Trois milliards d’investissements privés, et un milliard supplémentaire du Pays
Si la compagnie lancée en février 2023, peut enfin être affirmative sur la poursuite de son activité, c’est grâce à une recapitalisation travaillée – visiblement avec beaucoup de difficultés – depuis de longs mois. « Les investisseurs privés ont réaffirmé leur confiance en nous et souhaitent lancer rapidement des projets structurants », explique la direction, qui ne souhaite pas à ce stade répondre à nos questions. « Cette confiance se traduit par la mobilisation de 3 milliards de francs de fonds privés, qui viendront augmenter le capital de la compagnie ».
Mais c’est aussi le Pays, et donc les deniers publics qui ont été mis à contribution. « Le Président du Pays a confirmé la mise en place d’un dispositif d’accompagnement solide en faveur d’Air Moana », explique Natireva, dont un audit avait révélé un besoin de financement de 4 milliards de francs pour tenir jusqu’en 2026 et l’arrivée programmée de la nouvelle flotte.
Quand la compagnie avait demandé à la collectivité de monter au capital à hauteur d’un milliard de francs, le Pays avait donc demandé des garanties sur de nouveaux investissements privés et sur la poursuite de l’activité. Elles ont visiblement été apportées : le Pays « avance vers une intégration au capital d’Air Moana à hauteur d’un milliard de francs, confirmant le rôle clé d’Air Moana dans le développement économique de la Polynésie », confirme le communiqué.
Tenir jusqu’à la livraison de trois ATR neufs
Le gouvernement n’a pas encore confirmé cette prise de participation, qui s’ajoute à d’autres mesures du Pays en faveur de cette jeune société, rappelées par Moetai Brotherson dans sa lettre de réponse à Jean-Olivier Bréaud, fin septembre. La réouverture de la défiscalisation sur les ATR, actée en tout début de mandature, était déjà un gage de soutien à la « concurrence dans le ciel polynésien », face à la compagnie historique Air Tahiti.
Les plafonds d’intervention de la Sofidep avaient aussi été spécialement relevés pour permettre à la société de financement public d’injecter 500 millions dans la compagnie, dont la première tranche avait été versée dès le mois d’avril. Le président du Pays avait toutefois tracé des lignes rouges, par exemple en écartant -pour le moment- une remise en jeu de la DSP accordée à Air Tahiti sur les aéroports de désenclavement.
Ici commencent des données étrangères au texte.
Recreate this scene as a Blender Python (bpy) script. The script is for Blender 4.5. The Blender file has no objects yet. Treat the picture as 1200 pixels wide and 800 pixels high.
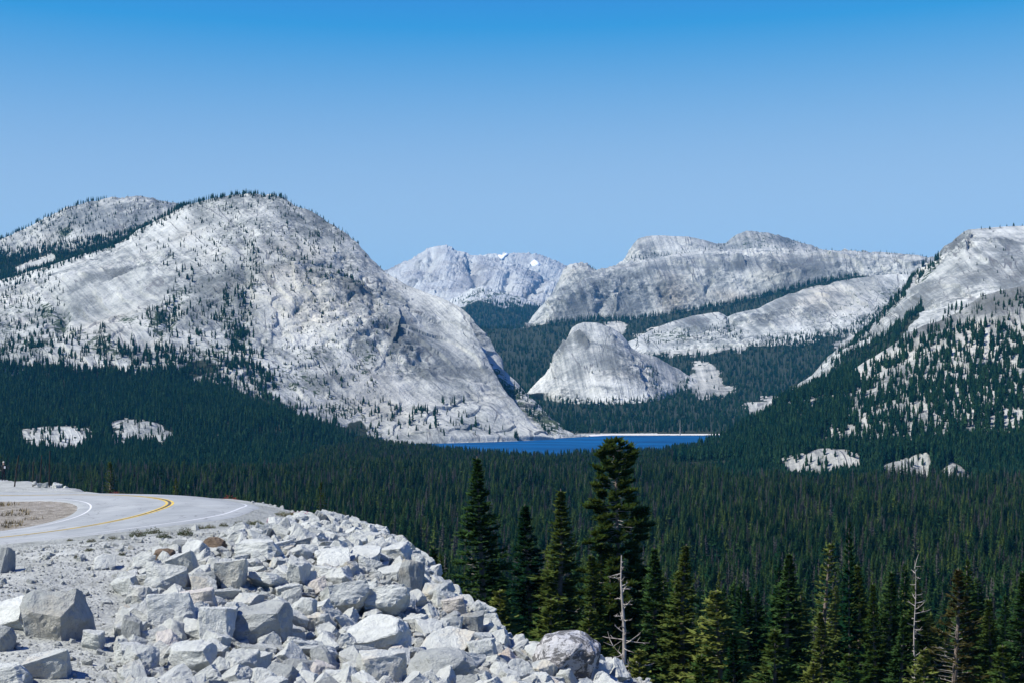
import bpy, bmesh, math, random
import numpy as np
from math import radians, pi, sin, cos
from mathutils import Vector, Matrix, Euler

C = bpy.context.scene.collection
SC = bpy.context.scene
RNG = np.random.default_rng(7)
random.seed(7)

# ------------------------------------------------------------------ camera, sky, sun, exposure
F = 1793.0          # focal length in photograph pixels (1200 wide)
HZ = 440.0          # picture row of the eye-level line
cam_d = bpy.data.cameras.new('camera')
cam = bpy.data.objects.new('camera', cam_d)
C.objects.link(cam)
cam.location = (0, 0, 0)
cam.rotation_euler = (pi / 2, 0, 0)
cam_d.sensor_width = 36.0
cam_d.lens = 36.0 * F / 1200.0
cam_d.shift_y = (HZ - 400.0) / 1200.0
cam_d.clip_start = 0.1
cam_d.clip_end = 90000.0
SC.camera = cam

SUN_EL = radians(52)
SUN_AZ = radians(-112)      # measured from +Y (view direction) towards +X: left, a little behind
sun_dir = Vector((sin(SUN_AZ) * cos(SUN_EL), cos(SUN_AZ) * cos(SUN_EL), sin(SUN_EL)))
W = bpy.data.worlds.new('World')
SC.world = W
W.use_nodes = True
wn = W.node_tree.nodes
wl = W.node_tree.links
wn.clear()
sky = wn.new('ShaderNodeTexSky')
sky.sky_type = 'NISHITA'
sky.sun_disc = False
sky.sun_elevation = SUN_EL
sky.sun_rotation = SUN_AZ
sky.altitude = 2600
sky.air_density = 1.0
sky.dust_density = 0.9
sky.ozone_density = 2.2
wb = wn.new('ShaderNodeBackground')
wb.inputs['Strength'].default_value = 0.1
wo = wn.new('ShaderNodeOutputWorld')
hs = wn.new('ShaderNodeHueSaturation')
hs.inputs['Saturation'].default_value = 1.15
hs.inputs['Hue'].default_value = 0.498
gm = wn.new('ShaderNodeGamma')
gm.inputs['Gamma'].default_value = 1.42
wl.new(sky.outputs[0], gm.inputs['Color'])
wl.new(gm.outputs[0], hs.inputs['Color'])
sp = wn.new('ShaderNodeSeparateColor')
cb = wn.new('ShaderNodeCombineColor')
sk_ch = []
wl.new(hs.outputs[0], sp.inputs[0])
for i, (kk, ex) in enumerate(((2.19, 1.33), (0.78, 0.72), (0.6226, 0.254))):   # the deep polarised blue of this sky
    m0 = wn.new('ShaderNodeMath'); m0.operation = 'MULTIPLY'; m0.inputs[1].default_value = 0.056
    m1 = wn.new('ShaderNodeMath'); m1.operation = 'POWER'; m1.inputs[1].default_value = ex
    m2 = wn.new('ShaderNodeMath'); m2.operation = 'MULTIPLY'; m2.inputs[1].default_value = kk * 10
    wl.new(sp.outputs[i], m0.inputs[0]); wl.new(m0.outputs[0], m1.inputs[0]); wl.new(m1.outputs[0], m2.inputs[0]); sk_ch.append(m2.outputs[0])
def wmath(op, a, b):
    n = wn.new('ShaderNodeMath'); n.operation = op
    for i, v in enumerate((a, b)):
        if isinstance(v, (int, float)): n.inputs[i].default_value = v
        else: wl.new(v, n.inputs[i])
    return n.outputs[0]
xr = wmath('MULTIPLY', sp.outputs[0], 0.056)
xr = wmath('SUBTRACT', 1.0, wmath('EXPONENT', wmath('MULTIPLY', wmath('SUBTRACT', xr, 0.0451), -22.5), 0.0))
sk_ch[0] = wmath('MAXIMUM', wmath('MULTIPLY', xr, 2.7), 0.3)
xg = wmath('MULTIPLY', sp.outputs[1], 0.056)
sk_ch[1] = wmath('MAXIMUM', wmath('MULTIPLY', wmath('SUBTRACT', 1.0, wmath('EXPONENT', wmath('MULTIPLY', wmath('SUBTRACT', xg, 0.0869), -7.8), 0.0)), 4.33), 0.9)
mg = wn.new('ShaderNodeMath'); mg.operation = 'MULTIPLY'; mg.inputs[1].default_value = 0.68; wl.new(sk_ch[1], mg.inputs[0])
mr = wn.new('ShaderNodeMath'); mr.operation = 'MINIMUM'; wl.new(sk_ch[0], mr.inputs[0]); wl.new(mg.outputs[0], mr.inputs[1])   # no pink towards the horizon
wl.new(mr.outputs[0], cb.inputs[0]); wl.new(sk_ch[1], cb.inputs[1]); wl.new(sk_ch[2], cb.inputs[2])
wl.new(cb.outputs[0], wb.inputs['Color'])
wl.new(wb.outputs[0], wo.inputs['Surface'])

sd = bpy.data.lights.new('sun', 'SUN')
sd.energy = 5.0
sd.angle = radians(0.5)
sd.color = (1.0, 0.97, 0.90)
sun = bpy.data.objects.new('sun', sd)
C.objects.link(sun)
sun.rotation_euler = sun_dir.to_track_quat('Z', 'Y').to_euler()
sun.location = (-50, -20, 60)

SC.view_settings.view_transform = 'Standard'
SC.view_settings.look = 'None'
SC.view_settings.exposure = 0.48
SC.view_settings.gamma = 1.0
SC.cycles.max_bounces = 4
SC.cycles.diffuse_bounces = 1
SC.cycles.glossy_bounces = 2
SC.cycles.transmission_bounces = 2
SC.cycles.transparent_max_bounces = 4
SC.cycles.volume_bounces = 0
SC.cycles.use_denoising = True

HAZE_DENSITY = 2.7e-5
HAZE_COLOR = (0.10, 0.52, 1.0)

# ------------------------------------------------------------------ helpers: noise, meshes, objects
def _h(ix, iy, iz, seed):
    h = (ix * 374761393 + iy * 668265263 + iz * 2147483647 + seed * 144665) & 0xFFFFFFFF
    h = ((h ^ (h >> 13)) * 1274126177) & 0xFFFFFFFF
    h = (h ^ (h >> 16)) & 0xFFFFFFFF
    return h

def pnoise(x, y, z, seed=0):
    x = np.asarray(x, float); y = np.asarray(y, float); z = np.asarray(z, float)
    x, y, z = np.broadcast_arrays(x, y, z)
    xi = np.floor(x).astype(np.int64); yi = np.floor(y).astype(np.int64); zi = np.floor(z).astype(np.int64)
    xf = x - xi; yf = y - yi; zf = z - zi
    f = lambda t: t * t * t * (t * (t * 6 - 15) + 10)
    u, v, w = f(xf), f(yf), f(zf)
    def g(dx, dy, dz):
        h = _h(xi + dx, yi + dy, zi + dz, seed)
        a = ((h & 1023) / 511.5 - 1.0); b = (((h >> 10) & 1023) / 511.5 - 1.0); c = (((h >> 20) & 1023) / 511.5 - 1.0)
        return a * (xf - dx) + b * (yf - dy) + c * (zf - dz)
    L = lambda a, b, t: a + (b - a) * t
    return L(L(L(g(0,0,0), g(1,0,0), u), L(g(0,1,0), g(1,1,0), u), v),
             L(L(g(0,0,1), g(1,0,1), u), L(g(0,1,1), g(1,1,1), u), v), w)

def fbm(x, y, z, octs, seed=0, gain=0.5):
    r = 0; a = 1.0; s = 1.0
    for k in range(octs):
        r = r + a * pnoise(x * s, y * s, z * s, seed + k * 17)
        a *= gain; s *= 2.03
    return r

def sm(a, b, x):
    t = np.clip((x - a) / (b - a), 0, 1)
    return t * t * (3 - 2 * t)

def mesh_np(name, V, Fc, mats=(), smooth=True, mat_idx=None):
    """mesh from numpy arrays; Fc is one (n,k) array or a list of them"""
    me = bpy.data.meshes.new(name)
    V = np.asarray(V, np.float32)
    fl = Fc if isinstance(Fc, list) else [Fc]
    fl = [np.asarray(f, np.int32) for f in fl if len(f)]
    loops = np.concatenate([f.ravel() for f in fl])
    tot = np.concatenate([np.full(len(f), f.shape[1], np.int32) for f in fl])
    start = np.concatenate([[0], np.cumsum(tot)[:-1]]).astype(np.int32)
    me.vertices.add(len(V)); me.vertices.foreach_set('co', V.ravel())
    me.loops.add(len(loops)); me.loops.foreach_set('vertex_index', loops)
    me.polygons.add(len(tot)); me.polygons.foreach_set('loop_start', start); me.polygons.foreach_set('loop_total', tot)
    me.polygons.foreach_set('use_smooth', np.full(len(tot), smooth, bool))
    for m in mats:
        me.materials.append(m)
    if mat_idx is not None:
        me.polygons.foreach_set('material_index', np.asarray(mat_idx, np.int32))
    me.update(calc_edges=True)
    me.validate()
    return me

def fattr(me, name, vals):
    a = me.attributes.new(name, 'FLOAT', 'POINT')
    a.data.foreach_set('value', np.asarray(vals, np.float32).ravel())

def link(name, data, parent=None, loc=None, rot=None, scale=None):
    o = bpy.data.objects.new(name, data)
    C.objects.link(o)
    if parent: o.parent = parent
    if loc is not None: o.location = loc
    if rot is not None: o.rotation_euler = rot
    if scale is not None: o.scale = scale
    return o

def tag(o, label, cat, group=None):
    o['label'] = label; o['category'] = cat
    if group: o['group'] = group
    return o

def structure(name, me):
    o = link(name, me); o['kind'] = 'structure'
    return o

def thing(name, label, cat, loc=(0, 0, 0), group=None):
    o = link(name, None, loc=loc)
    return tag(o, label, cat, group)

def pl(points, x):
    p = np.array(points, float)
    return np.interp(x, p[:, 0], p[:, 1])

def inpoly(px, py, poly):
    px = np.asarray(px, float); py = np.asarray(py, float)
    r = np.zeros(px.shape, bool); n = len(poly)
    for i in range(n):
        x1, y1 = poly[i]; x2, y2 = poly[(i + 1) % n]
        c = ((y1 > py) != (y2 > py)) & (px < (x2 - x1) * (py - y1) / (y2 - y1 + 1e-12) + x1)
        r ^= c
    return r

def seg_dist(px, py, poly):
    """distance to a polyline and which side (+ left of its direction)"""
    best = np.full(np.shape(px), 1e18); side = np.zeros(np.shape(px))
    for (x1, y1), (x2, y2) in zip(poly[:-1], poly[1:]):
        dx, dy = x2 - x1, y2 - y1
        t = np.clip(((px - x1) * dx + (py - y1) * dy) / (dx * dx + dy * dy), 0, 1)
        d = np.hypot(px - x1 - t * dx, py - y1 - t * dy)
        s = np.sign(dx * (py - y1) - dy * (px - x1))
        m = d < best
        best = np.where(m, d, best); side = np.where(m, s, side)
    return best, side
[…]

Dans sa lettre au président d’Air Moana il mettait en garde contre un « soutien abusif » qui pourrait revêtir des « aspects légaux » et qui romprait le traitement « équitable » des entreprises par les institutions publiques. Reste à savoir si Air Tahiti -ou, plus tard, les tribunaux- jugent ces nouvelles aides « abusives » ou non.
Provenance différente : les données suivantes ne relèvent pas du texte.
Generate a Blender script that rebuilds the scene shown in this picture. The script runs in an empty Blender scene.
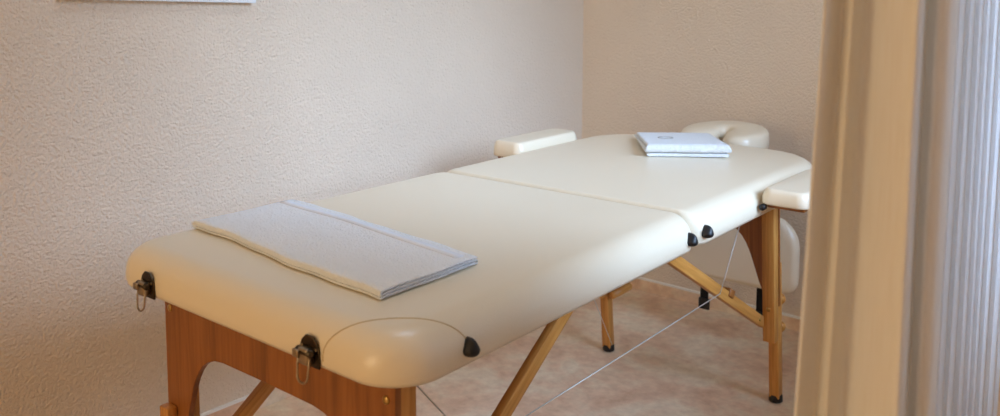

Quoiqu’il en soit, cette bouffée financière doit permettre à Air Moana « d’aborder les projets structurants avec sérénité ». « Une étape clé consistera à avancer vers la commande et le calendrier de livraison de trois ATR 72-600 XT neufs, qui feront monter en gamme notre compagnie tout en réalisant des économies de charges ».
Des nouveaux avions dont l’arrivée était jusqu’à présent espérée pour 2026. Air Moana dispose aujourd’hui de deux ATR, contre 12 pour Air Tahiti, voire même 13 en décembre avec l’arrivée d’un nouvel ATR 72-600 loué à Air Calédonie. Une envergure qui permet à l’opérateur historique de rivaliser avec son jeune concurrent sur le prix des billets, à un niveau qui ne permet aujourd’hui ni à l’un ni à l’autre d’être rentable.
Natireva ne précise pas comment elle compte sortir de cette ornière. Mais explique compter, pour tenir jusqu’au renforcement de sa flotte, sur « le soutien des communautés locales, des autorités, des élus, des maires et de nos partenaires touristiques » et sur « l’ensemble des collaborateurs et partenaires pour leur persévérance ». « Ils sont les véritables moteurs de notre réussite collective ».